— BEGIN —
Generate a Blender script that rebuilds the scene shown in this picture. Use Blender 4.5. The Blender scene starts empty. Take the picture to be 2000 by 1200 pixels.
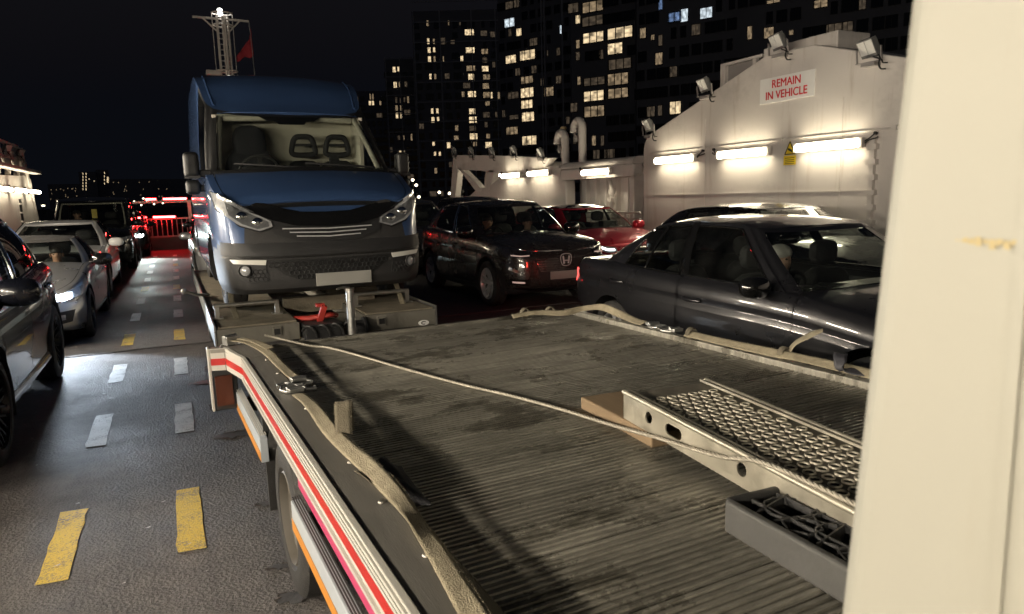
import bpy, bmesh, math, random, bisect
from mathutils import Vector, Matrix, Euler
random.seed(7)
V = Vector
R = math.radians
scene = bpy.context.scene
COL = scene.collection

# ------------------------------------------------------------------ camera
EYE = V((0, 0, 1.65))
FPX, PITCH, YAW, ROLL = 1390.0, R(8.87), R(25.3), R(1.55)
c_fwd = V((math.sin(YAW)*math.cos(PITCH), math.cos(YAW)*math.cos(PITCH), -math.sin(PITCH)))
_r0 = V((math.cos(YAW), -math.sin(YAW), 0))
_u0 = _r0.cross(c_fwd)
c_right = _r0*math.cos(ROLL) - _u0*math.sin(ROLL)
c_up = _u0*math.cos(ROLL) + _r0*math.sin(ROLL)
cam_d = bpy.data.cameras.new('camera')
cam = bpy.data.objects.new('camera', cam_d)
COL.objects.link(cam)
cam.matrix_world = Matrix(((c_right.x, c_up.x, -c_fwd.x, EYE.x), (c_right.y, c_up.y, -c_fwd.y, EYE.y),
                           (c_right.z, c_up.z, -c_fwd.z, EYE.z), (0, 0, 0, 1)))
cam_d.sensor_width = 36
cam_d.lens = FPX/2000*36
cam_d.clip_start, cam_d.clip_end = 0.05, 4000
cam_d.dof.use_dof = True
cam_d.dof.focus_distance = 5.0
cam_d.dof.aperture_fstop = 9.0
scene.camera = cam

# ------------------------------------------------------------------ night sky, no sun
world = bpy.data.worlds.new('World')
scene.world = world
world.use_nodes = True
nt = world.node_tree
bg = nt.nodes['Background']
sky = nt.nodes.new('ShaderNodeTexSky')
sky.sky_type = 'NISHITA'
sky.sun_disc = False
sky.sun_elevation = R(-4.0)
sky.sun_rotation = R(200)
addn = nt.nodes.new('ShaderNodeMix'); addn.data_type = 'RGBA'; addn.blend_type = 'ADD'; addn.inputs[0].default_value = 1
addn.inputs[7].default_value = (0.016, 0.019, 0.029, 1)     # city glow in the night air
nt.links.new(sky.outputs[0], addn.inputs[6])
nt.links.new(addn.outputs[2], bg.inputs[0])
bg.inputs[1].default_value = 0.06
vs = scene.view_settings
vs.view_transform = 'Standard'; vs.look = 'None'; vs.exposure = 1.55; vs.gamma = 1.0
vs.use_curve_mapping = False
scene.render.engine = 'CYCLES'
cy = scene.cycles
cy.use_denoising = True
cy.use_adaptive_sampling = True; cy.adaptive_threshold = .025; cy.adaptive_min_samples = 20
cy.max_bounces = 6; cy.diffuse_bounces = 3; cy.glossy_bounces = 3; cy.transmission_bounces = 4; cy.transparent_max_bounces = 10
cy.caustics_reflective = False; cy.caustics_refractive = False
cy.sample_clamp_indirect = 4.0

def at(px, py, axis, d):
    """photo pixel -> point on the plane axis = d"""
    r = c_right*((px-1000)/FPX) - c_up*((py-600)/FPX) + c_fwd
    t = (d-EYE[axis])/r[axis]
    return EYE + r*t

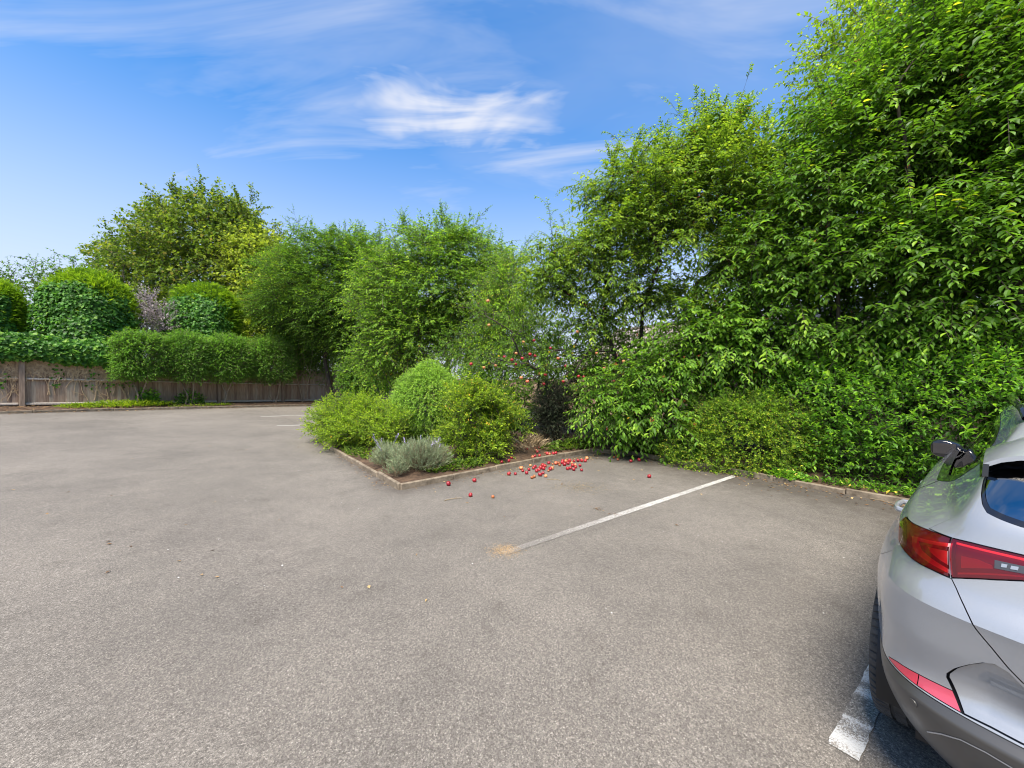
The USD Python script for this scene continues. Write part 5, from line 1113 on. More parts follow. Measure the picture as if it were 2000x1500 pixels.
— END —
**What you have to do:** Leave out the pictures and repeat everything else in the records exactly.

**Output of the exercise:**
Generate a Blender script that rebuilds the scene shown in this picture. Use Blender 4.5. The Blender scene starts empty. Take the picture to be 2000 by 1200 pixels.
import bpy, bmesh, math, random, bisect
from mathutils import Vector, Matrix, Euler
random.seed(7)
V = Vector
R = math.radians
scene = bpy.context.scene
COL = scene.collection

# ------------------------------------------------------------------ camera
EYE = V((0, 0, 1.65))
FPX, PITCH, YAW, ROLL = 1390.0, R(8.87), R(25.3), R(1.55)
c_fwd = V((math.sin(YAW)*math.cos(PITCH), math.cos(YAW)*math.cos(PITCH), -math.sin(PITCH)))
_r0 = V((math.cos(YAW), -math.sin(YAW), 0))
_u0 = _r0.cross(c_fwd)
c_right = _r0*math.cos(ROLL) - _u0*math.sin(ROLL)
c_up = _u0*math.cos(ROLL) + _r0*math.sin(ROLL)
cam_d = bpy.data.cameras.new('camera')
cam = bpy.data.objects.new('camera', cam_d)
COL.objects.link(cam)
cam.matrix_world = Matrix(((c_right.x, c_up.x, -c_fwd.x, EYE.x), (c_right.y, c_up.y, -c_fwd.y, EYE.y),
                           (c_right.z, c_up.z, -c_fwd.z, EYE.z), (0, 0, 0, 1)))
cam_d.sensor_width = 36
cam_d.lens = FPX/2000*36
cam_d.clip_start, cam_d.clip_end = 0.05, 4000
cam_d.dof.use_dof = True
cam_d.dof.focus_distance = 5.0
cam_d.dof.aperture_fstop = 9.0
scene.camera = cam

# ------------------------------------------------------------------ night sky, no sun
world = bpy.data.worlds.new('World')
scene.world = world
world.use_nodes = True
nt = world.node_tree
bg = nt.nodes['Background']
sky = nt.nodes.new('ShaderNodeTexSky')
sky.sky_type = 'NISHITA'
sky.sun_disc = False
sky.sun_elevation = R(-4.0)
sky.sun_rotation = R(200)
addn = nt.nodes.new('ShaderNodeMix'); addn.data_type = 'RGBA'; addn.blend_type = 'ADD'; addn.inputs[0].default_value = 1
addn.inputs[7].default_value = (0.016, 0.019, 0.029, 1)     # city glow in the night air
nt.links.new(sky.outputs[0], addn.inputs[6])
nt.links.new(addn.outputs[2], bg.inputs[0])
bg.inputs[1].default_value = 0.06
vs = scene.view_settings
vs.view_transform = 'Standard'; vs.look = 'None'; vs.exposure = 1.55; vs.gamma = 1.0
vs.use_curve_mapping = False
scene.render.engine = 'CYCLES'
cy = scene.cycles
cy.use_denoising = True
cy.use_adaptive_sampling = True; cy.adaptive_threshold = .025; cy.adaptive_min_samples = 20
cy.max_bounces = 6; cy.diffuse_bounces = 3; cy.glossy_bounces = 3; cy.transmission_bounces = 4; cy.transparent_max_bounces = 10
cy.caustics_reflective = False; cy.caustics_refractive = False
cy.sample_clamp_indirect = 4.0

def at(px, py, axis, d):
    """photo pixel -> point on the plane axis = d"""
    r = c_right*((px-1000)/FPX) - c_up*((py-600)/FPX) + c_fwd
    t = (d-EYE[axis])/r[axis]
    return EYE + r*t

The USD Python script for this scene continues. Write part 5, from line 1113 on. More parts follow. Measure the picture as if it were 2000x1500 pixels.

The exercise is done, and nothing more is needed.